REQUIRED TASK:
Don't include pictures. Quote the lines below from the first through the line that contains "b.make('raised_word_mark', 'black', cover)".
================
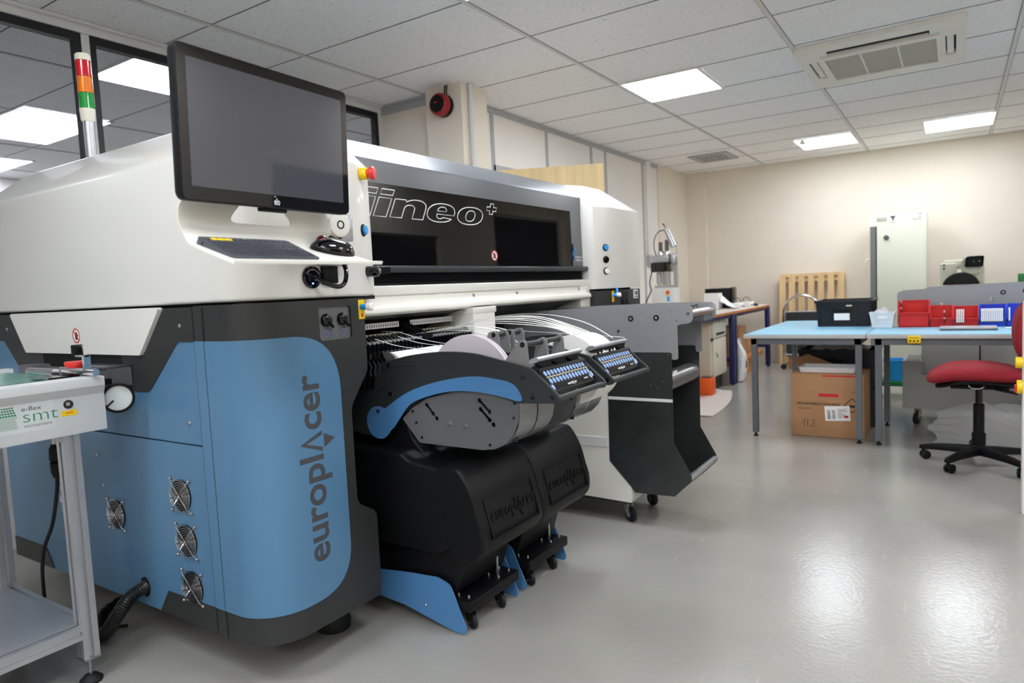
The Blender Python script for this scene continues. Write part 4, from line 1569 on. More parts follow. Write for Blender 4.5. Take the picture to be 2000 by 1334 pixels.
# front cover with the raised word mark
cov = smooth_path([(-1.47, 0.607, 0), (-1.40, 0.617, 0), (-1.366, 0.602, 0), (-1.326, 0.535, 0), (-1.3035, 0.459, 0), (-1.2885, 0.405, 0), (-1.291, 0.345, 0), (-1.325, 0.305, 0), (-1.372, 0.288, 0)], 5)
cov = [(p[0], p[1]) for p in cov]
inner = [(-1.42, 0.30), (-1.44, 0.42), (-1.47, 0.56)]
loops = []
for y, s in ((1.738, 0.955), (1.744, 0.985), (1.756, 1.0), (2.115, 1.0), (2.126, 0.985), (2.130, 0.955)):
    cx_, cz_ = -1.40, 0.45
    loops.append([(cx_ + (p[0] - cx_) * s, y, cz_ + (p[1] - cz_) * s) for p in cov + inner])
b = B()
b.loft(loops)
cover = b.make('front_cover', 'black', tr, ang=50)
up = V((-0.0375, 0, 0.13)).normalized()
mt = basis((-1.2925, 1.80, 0.425), (0, 1, 0), up)
b = B()
ln = smooth_path([(p[0], p[1], 0) for p in ((-0.012, -0.055), (0.288, -0.055), (0.288, 0.085), (-0.012, 0.085))], 1)
fr = [(-0.012, -0.055), (0.288, -0.055), (0.288, 0.085), (-0.012, 0.085)]
b.slab(rounded(fr, 0.01, 3), [rounded([(x * 0.975 + 0.0035, y * 0.95 + 0.0008) for x, y in fr], 0.008, 3)], -0.006, 0.003, 'z', mt)
logo(b, 0.062, mt @ Matrix.Translation((0.004, -0.0, -0.003)), 0.0065, bold=0.01)
b.make('raised_word_mark', 'black', cover)

arm_poly = smooth_path([(-1.98, 0.885, 0), (-1.90, 0.917, 0), (-1.81, 0.942, 0), (-1.709, 0.963, 0), (-1.61, 0.984, 0), (-1.47, 0.998, 0), (-1.34, 0.995, 0), (-1.239, 0.977, 0), (-1.123, 0.951, 0), (-1.098, 0.940, 0)], 4)
arm_low = smooth_path([(-1.165, 0.8355, 0), (-1.265, 0.861, 0), (-1.391, 0.867, 0), (-1.503, 0.850, 0), (-1.598, 0.820, 0), (-1.70, 0.752, 0), (-1.74, 0.69, 0), (-1.80, 0.675, 0)], 4)
arm2d = [(p[0], p[1]) for p in arm_poly] + [(-1.020, 0.873), (-1.011, 0.858), (-1.016, 0.846), (-1.03, 0.8425)] + [(p[0], p[1]) for p in arm_low] + [(-1.98, 0.70)]
for ya, nm in ((Y0, 'side_arm'), (Y1, 'side_arm')):
    b = B()
    b.prism(arm2d, 'y', ya, ya + 0.011, bev=0.0015)
    arm_o = b.make(nm, 'charcoal', tr)
    if ya == Y0:
        st = smooth_path([(-1.700, 0.722, 0), (-1.64, 0.79, 0), (-1.598, 0.820, 0), (-1.503, 0.850, 0), (-1.391, 0.867, 0), (-1.265, 0.861, 0), (-1.17, 0.844, 0)], 5)
        tp = smooth_path([(-1.147, 0.852, 0), (-1.160, 0.878, 0), (-1.182, 0.898, 0), (-1.223, 0.909, 0), (-1.324, 0.918, 0), (-1.432, 0.906, 0), (-1.547, 0.880, 0), (-1.645, 0.844, 0), (-1.74, 0.788, 0)], 5)
        lobe = arc(-1.777, 0.733, 0.061, 62, 332, 20)
        b = B()
        b.slab([(p[0], p[1]) for p in st] + [(-1.155, 0.843), (-1.149, 0.847)] + [(p[0], p[1]) for p in tp] + lobe, [], Y0 - 0.002, Y0, 'y')
        b.make('blue_stripe', 'tblue', arm_o)
        b = B()
        gr = smooth_path([(-1.88, 0.90, 0), (-1.78, 0.925, 0), (-1.68, 0.942, 0), (-1.60, 0.947, 0), (-1.588, 0.940, 0), (-1.60, 0.928, 0), (-1.68, 0.898, 0), (-1.76, 0.852, 0), (-1.84, 0.79, 0)], 4)
        b.tube([(p[0], Y0 - 0.0002, p[1]) for p in gr], 0.001, n=5)
        b.make('groove', 'dark', arm_o)
        for x, z in ((-1.713, 0.946), (-1.79, 0.890), (-1.712, 0.842), (-1.777, 0.775), (-1.143, 0.920), (-1.108, 0.858), (-1.036, 0.862)):
            b = B()
            b.lathe([(0.0035, 0.0015), (0.0035, 0.003), (0.007, 0.003), (0.007, -0.001)], (x, Y0 - 0.001, z), (0, -1, 0), n=16)
            b.make('bolt', 'blackg', arm_o)


def dumbbell(x0, z0, x1, z1, r=0.0085):
    a = V((x1 - x0, z1 - z0)).normalized()
    n = V((-a.y, a.x))
    an = math.degrees(math.atan2(a.y, a.x))
    p = arc(x0, z0, r, an + 40, an + 320, 8)
    q = arc(x1, z1, r, an + 220, an + 500, 8)
    return p + q


gp = rounded([(-1.672, 0.752), (-1.62, 0.795), (-1.551, 0.832), (-1.435, 0.86), (-1.327, 0.868), (-1.226, 0.858), (-1.172, 0.84), (-1.171, 0.783), (-1.193, 0.731), (-1.225, 0.698), (-1.277, 0.675), (-1.318, 0.668), (-1.598, 0.670)],
             [0.004, 0, 0, 0, 0, 0, 0.003, 0.02, 0.02, 0.02, 0.02, 0.01, 0.02], 3)
b = B()
b.slab(gp, [dumbbell(-1.555, 0.808, -1.528, 0.778), circle(-1.513, 0.763, 0.0085, 14), dumbbell(-1.322, 0.806, -1.288, 0.772), circle(-1.273, 0.757, 0.0085, 14), dumbbell(-1.325, 0.835, -1.287, 0.80)], 1.8125, 1.8165, 'y')
gpl = b.make('reel_guard_plate', 'midgrey', tr)
b = B()
b.box(-1.60, -1.20, 1.84, 1.843, 0.70, 0.86)
b.make('inner_plate', 'charcoal', tr)
for x, z in ((-1.455, 0.748), (-1.388, 0.745)):
    b = B()
    b.ball((x, 1.8125, z), 0.0105, sy=0.5, n=16)
    b.make('dome_rivet', 'midgrey', gpl)
screws('bolt', [(-1.62, 1.8125, 0.782), (-1.606, 1.8125, 0.742), (-1.584, 1.8125, 0.69), (-1.29, 1.8125, 0.688), (-1.19, 1.8125, 0.785), (-1.186, 1.8125, 0.833)], 0.005, (0, -1, 0), gpl, 'blackg')
gs = [(-1.172, 0.84), (-1.171, 0.79), (-1.178, 0.757), (-1.193, 0.728), (-1.225, 0.697), (-1.277, 0.675), (-1.33, 0.668), (-1.59, 0.670)]
for ya, yb in ((1.8165, 1.924), (1.934, 2.040)):
    b = B()
    b.sheet([[(p[0], y, p[1]) for p in gs] for y in (ya, yb)], 0.0015)
    b.make('reel_guard_sheet', 'steel', tr, ang=60)
for ya in (1.929,):
    b = B()
    b.slab(rounded([(p[0] + 0.001, p[1]) for p in gp], 0.002, 2), [], ya - 0.003, ya + 0.003, 'y')
    b.make('divider_plate', 'charcoal', tr)
# front and rear ledges
b = B()
b.prism(rounded([(-1.130, 0.964), (-1.118, 0.978), (-1.098, 0.983), (-1.088, 0.977), (-1.094, 0.968), (-1.115, 0.962)], 0.004, 3), 'y', 1.815, 2.112)
b.make('front_ledge', 'alu', tr)
for k in range(3):
    b = B()
    y = 1.815 + k * 0.099
    b.prism([(y, 0.964), (y + 0.096, 0.968), (y + 0.096, 0.962), (y + 0.07, 0.930), (y + 0.04, 0.948)], 'x', -1.122, -1.10)
    b.make('ledge_bracket', 'black', tr)
b = B()
b.prism(rounded([(-1.745, 0.988), (-1.715, 0.992), (-1.69, 0.985), (-1.665, 0.965), (-1.67, 0.955), (-1.72, 0.955)], 0.006, 3), 'y', 1.815, 2.112)
b.make('rear_ledge', 'paper', tr)
b = B()
b.prism(rounded([(-1.752, 0.99), (-1.72, 0.994), (-1.695, 0.978), (-1.68, 0.95), (-1.73, 0.95)], 0.004, 3), 'y', 1.8115, 1.816)
b.make('ledge_cap', 'midgrey', tr)
# key pad panel between the arms
pa, pb = V((-1.088, 0, 0.937)), V((-1.046, 0, 0.877))
upv = (pa - pb).normalized()
PM = basis((pb.x, 1.8125, pb.z), (0, 1, 0), upv)
hh = (pa - pb).length
b = B()
b.box(0.0, 0.3145, -0.004, hh + 0.004, -0.03, -0.001, mtx=PM)
b.box(0.0, 0.3145, hh - 0.002, hh + 0.012, -0.03, 0.004, bev=0.003, mtx=PM)
b.make('panel_housing', 'black', tr)
b = B()
b.box(0.008, 0.309, 0.002, hh - 0.004, -0.001, 0.0003, mtx=PM)
pad = b.make('key_pad', 'blackg', tr)
bt = None
mats_ = []
for row, yy in ((0, 0.0635), (1, 0.0345)):
    for k in range(13):
        mats_.append((0.026 + k * 0.0215 + row * 0.006, yy))
mats_ += [(0.288, 0.015), (0.024, 0.012)]
for (x, y) in mats_:
    if bt is None:
        b = B()
        b.loft([[V((q[0] * s, q[1] * s, z)) for q in circle(0, 0, 0.0078, 16, 0.0105)] for s, z in ((1, 0), (0.92, 0.0012), (0.5, 0.0014))])
        bt = b.make('button', 'btnblue', pad, ang=60, world=False)
        o = bt
    else:
        o = bt.copy()
        COL.objects.link(o)
        o.parent = pad
    o.matrix_local = WORLD[pad.name].inverted() @ PM @ Matrix.Translation((x, y, 0.0002))
b = B()
for k in range(26):
    b.box(0.022 + k * 0.0108, 0.0275 + k * 0.0108, 0.0465, 0.0515, 0.0002, 0.0009, mtx=PM)
b.make('indicator_strip', 'btnorange', pad)
b = B()
logo(b, 0.0135, PM @ Matrix.Translation((0.118, 0.007, 0.0003)), 0.0003)
put_text(b, 'SMARTE', 0.0085, PM @ Matrix.Translation((0.235, 0.010, 0.0003)), 0.0002)
b.box(0.3005, 0.3065, 0.012, 0.030, 0.0002, 0.0008, mtx=PM)
b.make('pad_print', 'ink', pad)
b = B()
b.cyl((-1.022, 1.812, 0.857), (-1.022, 2.128, 0.857), 0.0095, n=20)
b.make('handle', 'charcoal', tr)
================
RESPONSE TO THE EXERCISE:
The Blender Python script for this scene continues. Write part 4, from line 1569 on. More parts follow. Write for Blender 4.5. Take the picture to be 2000 by 1334 pixels.
# front cover with the raised word mark
cov = smooth_path([(-1.47, 0.607, 0), (-1.40, 0.617, 0), (-1.366, 0.602, 0), (-1.326, 0.535, 0), (-1.3035, 0.459, 0), (-1.2885, 0.405, 0), (-1.291, 0.345, 0), (-1.325, 0.305, 0), (-1.372, 0.288, 0)], 5)
cov = [(p[0], p[1]) for p in cov]
inner = [(-1.42, 0.30), (-1.44, 0.42), (-1.47, 0.56)]
loops = []
for y, s in ((1.738, 0.955), (1.744, 0.985), (1.756, 1.0), (2.115, 1.0), (2.126, 0.985), (2.130, 0.955)):
    cx_, cz_ = -1.40, 0.45
    loops.append([(cx_ + (p[0] - cx_) * s, y, cz_ + (p[1] - cz_) * s) for p in cov + inner])
b = B()
b.loft(loops)
cover = b.make('front_cover', 'black', tr, ang=50)
up = V((-0.0375, 0, 0.13)).normalized()
mt = basis((-1.2925, 1.80, 0.425), (0, 1, 0), up)
b = B()
ln = smooth_path([(p[0], p[1], 0) for p in ((-0.012, -0.055), (0.288, -0.055), (0.288, 0.085), (-0.012, 0.085))], 1)
fr = [(-0.012, -0.055), (0.288, -0.055), (0.288, 0.085), (-0.012, 0.085)]
b.slab(rounded(fr, 0.01, 3), [rounded([(x * 0.975 + 0.0035, y * 0.95 + 0.0008) for x, y in fr], 0.008, 3)], -0.006, 0.003, 'z', mt)
logo(b, 0.062, mt @ Matrix.Translation((0.004, -0.0, -0.003)), 0.0065, bold=0.01)
b.make('raised_word_mark', 'black', cover)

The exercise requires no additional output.